Written task
Beneath this instruction is a block of data; output from it exactly the lines that run from the one containing "hedge('laurel_hedge', 'dark leafy" through the one containing "tubes('canes', lines, rs, M['bamboo_leaf'], t, 5)", inclusive.

Extracted entries
>> START

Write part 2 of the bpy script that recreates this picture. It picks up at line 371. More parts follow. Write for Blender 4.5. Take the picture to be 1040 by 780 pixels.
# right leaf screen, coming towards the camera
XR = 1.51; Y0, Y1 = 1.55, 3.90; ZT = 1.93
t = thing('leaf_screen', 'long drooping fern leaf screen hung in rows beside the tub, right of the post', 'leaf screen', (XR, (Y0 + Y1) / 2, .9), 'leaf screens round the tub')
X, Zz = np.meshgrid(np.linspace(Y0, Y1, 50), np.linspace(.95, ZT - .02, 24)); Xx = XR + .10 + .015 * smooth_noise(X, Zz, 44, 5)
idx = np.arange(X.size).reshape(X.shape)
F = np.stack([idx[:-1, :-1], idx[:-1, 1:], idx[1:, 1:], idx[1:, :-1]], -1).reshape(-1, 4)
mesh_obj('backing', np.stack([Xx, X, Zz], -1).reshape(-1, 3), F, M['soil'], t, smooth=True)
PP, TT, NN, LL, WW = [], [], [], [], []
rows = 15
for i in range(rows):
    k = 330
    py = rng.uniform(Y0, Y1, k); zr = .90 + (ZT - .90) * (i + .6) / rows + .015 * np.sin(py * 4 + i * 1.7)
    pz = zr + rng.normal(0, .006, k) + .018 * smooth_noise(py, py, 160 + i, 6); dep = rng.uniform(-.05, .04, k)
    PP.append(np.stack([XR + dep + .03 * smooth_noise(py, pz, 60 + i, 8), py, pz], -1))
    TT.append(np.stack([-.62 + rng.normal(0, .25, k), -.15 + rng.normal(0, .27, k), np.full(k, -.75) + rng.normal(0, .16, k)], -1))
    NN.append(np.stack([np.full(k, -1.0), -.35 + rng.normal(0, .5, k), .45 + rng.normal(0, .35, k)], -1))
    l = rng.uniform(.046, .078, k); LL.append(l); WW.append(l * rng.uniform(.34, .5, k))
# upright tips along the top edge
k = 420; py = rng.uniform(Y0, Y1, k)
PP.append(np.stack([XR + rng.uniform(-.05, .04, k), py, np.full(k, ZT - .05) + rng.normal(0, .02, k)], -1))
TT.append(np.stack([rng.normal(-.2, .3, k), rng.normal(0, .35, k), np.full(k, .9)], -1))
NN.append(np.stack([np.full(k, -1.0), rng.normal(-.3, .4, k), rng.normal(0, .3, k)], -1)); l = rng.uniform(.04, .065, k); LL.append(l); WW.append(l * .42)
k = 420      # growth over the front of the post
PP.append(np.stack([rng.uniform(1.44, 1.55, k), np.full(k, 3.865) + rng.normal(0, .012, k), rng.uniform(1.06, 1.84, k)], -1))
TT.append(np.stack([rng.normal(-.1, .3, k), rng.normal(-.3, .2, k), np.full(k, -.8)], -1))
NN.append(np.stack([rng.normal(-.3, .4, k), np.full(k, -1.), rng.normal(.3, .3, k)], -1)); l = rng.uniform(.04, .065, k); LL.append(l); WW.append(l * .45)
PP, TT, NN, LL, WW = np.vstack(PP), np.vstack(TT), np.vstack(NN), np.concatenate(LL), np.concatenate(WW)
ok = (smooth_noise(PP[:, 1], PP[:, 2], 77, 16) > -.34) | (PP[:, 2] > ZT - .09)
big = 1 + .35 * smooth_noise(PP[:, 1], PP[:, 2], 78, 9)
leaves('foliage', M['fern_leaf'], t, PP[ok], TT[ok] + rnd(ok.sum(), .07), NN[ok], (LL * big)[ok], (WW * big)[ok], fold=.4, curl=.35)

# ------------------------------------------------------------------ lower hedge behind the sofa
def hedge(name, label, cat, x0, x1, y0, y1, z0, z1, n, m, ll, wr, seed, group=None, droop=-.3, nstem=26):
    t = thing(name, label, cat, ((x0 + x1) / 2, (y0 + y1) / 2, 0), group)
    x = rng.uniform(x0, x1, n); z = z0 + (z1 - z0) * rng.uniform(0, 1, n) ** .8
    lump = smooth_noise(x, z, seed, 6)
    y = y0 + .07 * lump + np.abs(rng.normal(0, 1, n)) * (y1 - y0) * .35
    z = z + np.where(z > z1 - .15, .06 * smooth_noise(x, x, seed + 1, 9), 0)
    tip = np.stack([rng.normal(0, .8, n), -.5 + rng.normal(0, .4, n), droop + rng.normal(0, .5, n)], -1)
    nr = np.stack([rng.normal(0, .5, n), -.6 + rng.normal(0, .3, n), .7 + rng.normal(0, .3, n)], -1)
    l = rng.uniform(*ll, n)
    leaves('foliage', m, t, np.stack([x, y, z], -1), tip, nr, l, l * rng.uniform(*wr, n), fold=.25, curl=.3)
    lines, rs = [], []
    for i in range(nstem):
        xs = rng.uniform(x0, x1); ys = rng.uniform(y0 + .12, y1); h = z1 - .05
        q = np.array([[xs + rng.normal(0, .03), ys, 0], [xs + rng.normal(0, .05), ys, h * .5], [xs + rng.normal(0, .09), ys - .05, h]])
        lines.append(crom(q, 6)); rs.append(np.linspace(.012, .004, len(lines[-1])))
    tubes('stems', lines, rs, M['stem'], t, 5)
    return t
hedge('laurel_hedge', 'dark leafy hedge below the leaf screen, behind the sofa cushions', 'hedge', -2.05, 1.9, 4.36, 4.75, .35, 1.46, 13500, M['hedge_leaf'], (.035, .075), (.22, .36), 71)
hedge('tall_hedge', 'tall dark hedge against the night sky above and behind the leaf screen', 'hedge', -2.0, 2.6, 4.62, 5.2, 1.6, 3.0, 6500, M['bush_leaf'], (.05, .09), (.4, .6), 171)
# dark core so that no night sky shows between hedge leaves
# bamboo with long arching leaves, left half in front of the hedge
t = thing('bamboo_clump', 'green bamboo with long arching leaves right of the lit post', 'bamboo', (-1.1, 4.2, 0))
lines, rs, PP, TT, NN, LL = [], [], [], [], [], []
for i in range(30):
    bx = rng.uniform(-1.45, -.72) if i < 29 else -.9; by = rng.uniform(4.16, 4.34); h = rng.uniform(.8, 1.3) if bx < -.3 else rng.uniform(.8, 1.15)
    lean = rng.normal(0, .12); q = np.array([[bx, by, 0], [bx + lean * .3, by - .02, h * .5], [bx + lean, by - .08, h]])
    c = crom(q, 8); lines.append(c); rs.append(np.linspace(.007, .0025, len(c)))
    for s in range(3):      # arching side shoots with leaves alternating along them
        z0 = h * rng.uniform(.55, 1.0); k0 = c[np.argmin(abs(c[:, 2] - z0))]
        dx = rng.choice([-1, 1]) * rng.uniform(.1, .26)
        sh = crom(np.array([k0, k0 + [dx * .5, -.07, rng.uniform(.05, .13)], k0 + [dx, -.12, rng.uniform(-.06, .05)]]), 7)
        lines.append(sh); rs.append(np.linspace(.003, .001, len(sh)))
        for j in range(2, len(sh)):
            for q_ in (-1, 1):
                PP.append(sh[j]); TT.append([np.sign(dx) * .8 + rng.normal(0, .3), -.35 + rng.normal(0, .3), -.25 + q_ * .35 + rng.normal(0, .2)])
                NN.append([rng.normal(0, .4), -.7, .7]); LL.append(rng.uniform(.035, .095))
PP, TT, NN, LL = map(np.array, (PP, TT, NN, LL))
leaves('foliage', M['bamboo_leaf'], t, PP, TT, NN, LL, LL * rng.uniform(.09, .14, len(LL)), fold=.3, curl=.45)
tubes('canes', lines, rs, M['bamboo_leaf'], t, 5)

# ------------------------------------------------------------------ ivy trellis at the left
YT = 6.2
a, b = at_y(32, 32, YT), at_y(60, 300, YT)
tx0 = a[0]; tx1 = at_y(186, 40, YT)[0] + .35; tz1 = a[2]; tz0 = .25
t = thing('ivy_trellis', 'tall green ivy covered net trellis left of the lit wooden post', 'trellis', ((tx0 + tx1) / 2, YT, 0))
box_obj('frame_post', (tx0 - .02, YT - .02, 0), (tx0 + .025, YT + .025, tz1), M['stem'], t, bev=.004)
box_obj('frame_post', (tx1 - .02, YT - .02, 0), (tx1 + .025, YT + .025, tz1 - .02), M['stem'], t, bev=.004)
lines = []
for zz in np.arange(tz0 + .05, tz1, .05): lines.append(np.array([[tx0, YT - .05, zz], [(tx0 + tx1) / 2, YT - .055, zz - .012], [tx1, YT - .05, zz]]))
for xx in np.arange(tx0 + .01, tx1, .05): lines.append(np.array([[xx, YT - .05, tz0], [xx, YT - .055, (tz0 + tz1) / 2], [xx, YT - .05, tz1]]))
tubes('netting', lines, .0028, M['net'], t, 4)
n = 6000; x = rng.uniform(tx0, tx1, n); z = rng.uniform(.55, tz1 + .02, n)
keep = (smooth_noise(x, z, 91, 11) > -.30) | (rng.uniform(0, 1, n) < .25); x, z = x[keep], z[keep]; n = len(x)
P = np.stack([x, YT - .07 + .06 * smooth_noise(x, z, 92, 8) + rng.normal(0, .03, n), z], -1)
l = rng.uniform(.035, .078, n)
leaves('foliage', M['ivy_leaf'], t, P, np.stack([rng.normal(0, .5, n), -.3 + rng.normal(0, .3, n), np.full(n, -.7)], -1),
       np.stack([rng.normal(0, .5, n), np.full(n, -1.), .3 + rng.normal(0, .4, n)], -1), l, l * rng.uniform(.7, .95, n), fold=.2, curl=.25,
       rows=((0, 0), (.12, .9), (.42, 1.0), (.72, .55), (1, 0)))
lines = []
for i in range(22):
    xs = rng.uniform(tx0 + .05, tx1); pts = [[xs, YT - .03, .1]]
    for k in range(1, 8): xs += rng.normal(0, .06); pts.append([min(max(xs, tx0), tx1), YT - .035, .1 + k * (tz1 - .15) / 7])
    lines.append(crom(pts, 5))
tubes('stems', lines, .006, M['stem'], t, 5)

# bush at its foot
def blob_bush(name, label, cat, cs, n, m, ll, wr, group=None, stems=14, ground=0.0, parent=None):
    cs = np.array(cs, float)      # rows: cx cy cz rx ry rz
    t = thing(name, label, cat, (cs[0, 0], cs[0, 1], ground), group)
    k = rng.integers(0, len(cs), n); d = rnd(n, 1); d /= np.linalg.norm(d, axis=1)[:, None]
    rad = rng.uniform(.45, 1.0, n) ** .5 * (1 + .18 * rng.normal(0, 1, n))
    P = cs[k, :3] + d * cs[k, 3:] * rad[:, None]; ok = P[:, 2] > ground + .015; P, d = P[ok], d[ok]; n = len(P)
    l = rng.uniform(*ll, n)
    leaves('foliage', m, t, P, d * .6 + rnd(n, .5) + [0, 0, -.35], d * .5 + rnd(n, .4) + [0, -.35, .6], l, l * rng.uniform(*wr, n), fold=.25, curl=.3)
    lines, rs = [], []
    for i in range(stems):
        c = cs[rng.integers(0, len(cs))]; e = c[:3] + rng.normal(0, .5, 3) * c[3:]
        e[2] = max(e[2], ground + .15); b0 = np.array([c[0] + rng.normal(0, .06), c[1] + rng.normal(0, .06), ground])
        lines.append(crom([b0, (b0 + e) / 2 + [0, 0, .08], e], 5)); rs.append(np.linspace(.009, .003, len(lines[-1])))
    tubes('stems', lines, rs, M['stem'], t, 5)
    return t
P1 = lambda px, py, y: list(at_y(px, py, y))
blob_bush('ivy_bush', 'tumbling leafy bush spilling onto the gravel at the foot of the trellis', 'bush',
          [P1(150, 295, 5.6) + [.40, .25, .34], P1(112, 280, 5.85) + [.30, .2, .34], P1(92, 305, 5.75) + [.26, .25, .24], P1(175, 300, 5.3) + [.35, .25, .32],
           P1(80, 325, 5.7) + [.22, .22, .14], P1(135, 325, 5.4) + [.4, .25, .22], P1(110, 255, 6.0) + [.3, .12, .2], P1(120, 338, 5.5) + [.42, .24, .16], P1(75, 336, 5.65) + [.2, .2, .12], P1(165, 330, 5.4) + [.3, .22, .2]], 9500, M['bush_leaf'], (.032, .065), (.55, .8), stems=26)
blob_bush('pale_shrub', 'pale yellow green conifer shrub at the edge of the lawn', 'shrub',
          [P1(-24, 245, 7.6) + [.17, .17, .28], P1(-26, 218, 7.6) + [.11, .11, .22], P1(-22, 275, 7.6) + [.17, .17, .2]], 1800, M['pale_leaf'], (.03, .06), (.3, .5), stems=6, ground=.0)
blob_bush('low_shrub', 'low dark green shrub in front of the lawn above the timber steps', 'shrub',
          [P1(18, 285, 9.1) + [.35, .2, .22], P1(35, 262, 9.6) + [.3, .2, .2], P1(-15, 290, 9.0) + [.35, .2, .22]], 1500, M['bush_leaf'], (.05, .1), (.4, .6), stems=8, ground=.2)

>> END
>> START

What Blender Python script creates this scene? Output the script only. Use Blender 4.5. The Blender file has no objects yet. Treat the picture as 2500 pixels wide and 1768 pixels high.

>> END

Task result
hedge('laurel_hedge', 'dark leafy hedge below the leaf screen, behind the sofa cushions', 'hedge', -2.05, 1.9, 4.36, 4.75, .35, 1.46, 13500, M['hedge_leaf'], (.035, .075), (.22, .36), 71)
hedge('tall_hedge', 'tall dark hedge against the night sky above and behind the leaf screen', 'hedge', -2.0, 2.6, 4.62, 5.2, 1.6, 3.0, 6500, M['bush_leaf'], (.05, .09), (.4, .6), 171)
# dark core so that no night sky shows between hedge leaves
# bamboo with long arching leaves, left half in front of the hedge
t = thing('bamboo_clump', 'green bamboo with long arching leaves right of the lit post', 'bamboo', (-1.1, 4.2, 0))
lines, rs, PP, TT, NN, LL = [], [], [], [], [], []
for i in range(30):
    bx = rng.uniform(-1.45, -.72) if i < 29 else -.9; by = rng.uniform(4.16, 4.34); h = rng.uniform(.8, 1.3) if bx < -.3 else rng.uniform(.8, 1.15)
    lean = rng.normal(0, .12); q = np.array([[bx, by, 0], [bx + lean * .3, by - .02, h * .5], [bx + lean, by - .08, h]])
    c = crom(q, 8); lines.append(c); rs.append(np.linspace(.007, .0025, len(c)))
    for s in range(3):      # arching side shoots with leaves alternating along them
        z0 = h * rng.uniform(.55, 1.0); k0 = c[np.argmin(abs(c[:, 2] - z0))]
        dx = rng.choice([-1, 1]) * rng.uniform(.1, .26)
        sh = crom(np.array([k0, k0 + [dx * .5, -.07, rng.uniform(.05, .13)], k0 + [dx, -.12, rng.uniform(-.06, .05)]]), 7)
        lines.append(sh); rs.append(np.linspace(.003, .001, len(sh)))
        for j in range(2, len(sh)):
            for q_ in (-1, 1):
                PP.append(sh[j]); TT.append([np.sign(dx) * .8 + rng.normal(0, .3), -.35 + rng.normal(0, .3), -.25 + q_ * .35 + rng.normal(0, .2)])
                NN.append([rng.normal(0, .4), -.7, .7]); LL.append(rng.uniform(.035, .095))
PP, TT, NN, LL = map(np.array, (PP, TT, NN, LL))
leaves('foliage', M['bamboo_leaf'], t, PP, TT, NN, LL, LL * rng.uniform(.09, .14, len(LL)), fold=.3, curl=.45)
tubes('canes', lines, rs, M['bamboo_leaf'], t, 5)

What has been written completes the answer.